So, finally women's stories (aka herstories) are being told, but often through the lens of men. Two biopics I tuned into of late tell the story of women married to famous men, and the miserable lives they lead trying to steer their husbands away from their demons, and have their own ambitions squashed.
First I watched I Saw the Light, the 2015 biopic of Hank Williams, who penned an astonishing number of great country songs in his short life. Bob Dylan has named Williams as a key influence in his work (just after Woody Guthrie). Nora Jones and Dylan are among the many artists who have covered Williams songs.
Tom Huddleston as Williams is sufficiently lanky, and does a fine job singing and moving like Hank did onstage, even on "Lovesick Blues," with the characteristic yodeling that earned Williams the moniker "Lovesick Blues Boy." The song's performance at his 1949 Grand Ole Opry debut is depicted, without showing the six encores he earned that day.
We see precious little of Williams's performances in the film, which instead focuses on his turbulent relationship with his first wife, Audrey Sheppard—well played by Elisabeth Olsen—and his mother, played by the always-excellent Cherry Jones. As depicted, Sheppard, a singer/songwriter herself, did much to advance Williams's career, and wanted to share the spotlight with Hank, but she wasn't considered an asset to his career by the (male) musical hierarchy.
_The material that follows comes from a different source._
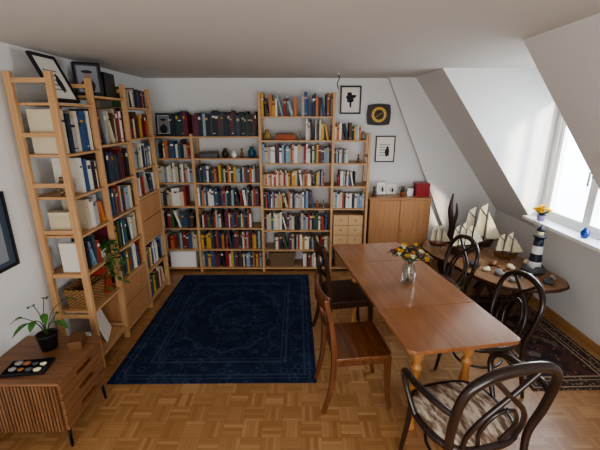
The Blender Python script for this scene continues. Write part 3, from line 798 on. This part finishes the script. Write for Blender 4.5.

Hank's alcoholism and womanizing, along with the usual life-on-the-road challenges, helped to tear their marriage apart just before his tragic and untimely death in a car accident in 1953, at the age of 29.
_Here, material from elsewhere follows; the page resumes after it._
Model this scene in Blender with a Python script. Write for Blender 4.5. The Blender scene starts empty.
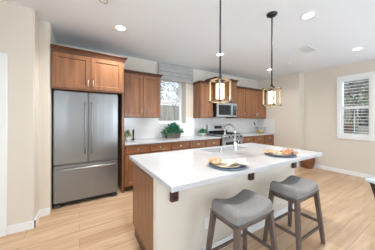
import bpy, bmesh, math, random
from math import pi, sin, cos, radians as R
from mathutils import Vector, Matrix

random.seed(7)
SC = bpy.context.scene
COL = SC.collection

# ------------------------------------------------------------------ camera
cam_d = bpy.data.cameras.new('camera')
cam = bpy.data.objects.new('camera', cam_d)
COL.objects.link(cam)
SC.camera = cam
cam_d.sensor_width = 36.0
cam_d.lens = 173.143 / 375 * 36
cam_d.shift_x = (187.5 - 186.894) / 375
cam_d.shift_y = (119.048 - 125.0) / 375
cam_d.clip_start = 0.02
cam.matrix_world = (Matrix.Translation((0, 0, 1.36)) @ Matrix.Rotation(R(-31.738), 4, 'Z')
                    @ Matrix.Rotation(R(90), 4, 'X') @ Matrix.Rotation(R(0.16), 4, 'Z'))

# ------------------------------------------------------------------ world
w = bpy.data.worlds.new('sky'); SC.world = w; w.use_nodes = True
nt = w.node_tree; nt.nodes.clear()
wo = nt.nodes.new('ShaderNodeOutputWorld'); bg = nt.nodes.new('ShaderNodeBackground')
tc = nt.nodes.new('ShaderNodeTexCoord'); sp = nt.nodes.new('ShaderNodeSeparateXYZ')
cr = nt.nodes.new('ShaderNodeValToRGB')
cr.color_ramp.elements[0].position = 0.0; cr.color_ramp.elements[0].color = (0.93, 0.95, 0.97, 1)
cr.color_ramp.elements[1].position = 0.7; cr.color_ramp.elements[1].color = (0.52, 0.70, 0.95, 1)
nt.links.new(tc.outputs['Generated'], sp.inputs[0]); nt.links.new(sp.outputs['Z'], cr.inputs[0])
nt.links.new(cr.outputs[0], bg.inputs['Color']); nt.links.new(bg.outputs[0], wo.inputs[0])
bg.inputs['Strength'].default_value = 1.15

SC.view_settings.view_transform = 'Standard'
SC.view_settings.look = 'None'
SC.view_settings.gamma = 1.0
SC.view_settings.use_curve_mapping = False
SC.view_settings.exposure = 0.18

sun_d = bpy.data.lights.new('sun', 'SUN'); sun_d.energy = 2.2; sun_d.angle = R(1); sun_d.color = (1, 0.96, 0.9)
sun = bpy.data.objects.new('sun', sun_d); COL.objects.link(sun)
sun.rotation_euler = Vector((-0.12, 0.55, -1)).to_track_quat('-Z', 'Y').to_euler()

CEIL = 2.72
def area_light(name, loc, direction, sx, sy, power, color=(1, 1, 1)):
    l = bpy.data.lights.new(name, 'AREA'); l.shape = 'RECTANGLE'; l.size = sx; l.size_y = sy
    l.energy = power; l.color = color
    o = bpy.data.objects.new(name, l); COL.objects.link(o); o.location = loc
    o.rotation_euler = Vector(direction).to_track_quat('-Z', 'Y').to_euler()
    return o
# daylight lamps added at invented unseen window openings, and one outside the shuttered window
TILT = 2.0
FRONT_X = (-2.1, 2.6, 4.7)
P_FRONT, P_RIGHT, P_SIDE, P_CAN, P_KCAN, P_SHUTTER = (125, 165, 30), 85, 290, 12, 108, 32
P_ICAN, P_FARCAN = 96, 46
for k, x in enumerate(FRONT_X):
    area_light('added_daylight', (x, -5.25, 1.35), (0, 1, TILT), 1.7, 2.1, P_FRONT[k], (0.71, 0.865, 1))
area_light('added_daylight', (5.75, -1.35, 1.3), (-1, 0, 0.6), 2.0, 2.1, P_RIGHT, (0.62, 0.81, 1))
area_light('added_daylight', (6.45, 1.42, 2.25), (-1, 0, -0.42), 1.4, 1.4, P_SHUTTER, (0.60, 0.80, 1))
area_light('added_daylight', (-5.15, -1.5, 1.35), (1, 0, TILT), 2.0, 2.1, P_SIDE, (0.71, 0.865, 1))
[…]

Using her married name Audrey Williams, Sheppard did have a recording career, starting with "Leave Us Women Alone," where she seems to have had her say at last.
Next I watched "The Last Station," depicting the last days of Russian author Leo Tolstoy, in an Academy Award-nominated performance by Christopher Plummer. Playing his wife Sofia "Sonya" Tolstoy is the also-Oscar-nominated Helen Mirren, depicted largely as a money-grubbing shrew objecting vehemently to the machinations of his acolytes, who encourage him to give away his personal property and the copyrights to his books, instead of leaving them to his wife and children, (The couple had 13 children, 8 or 9 of whom survived into adulthood.)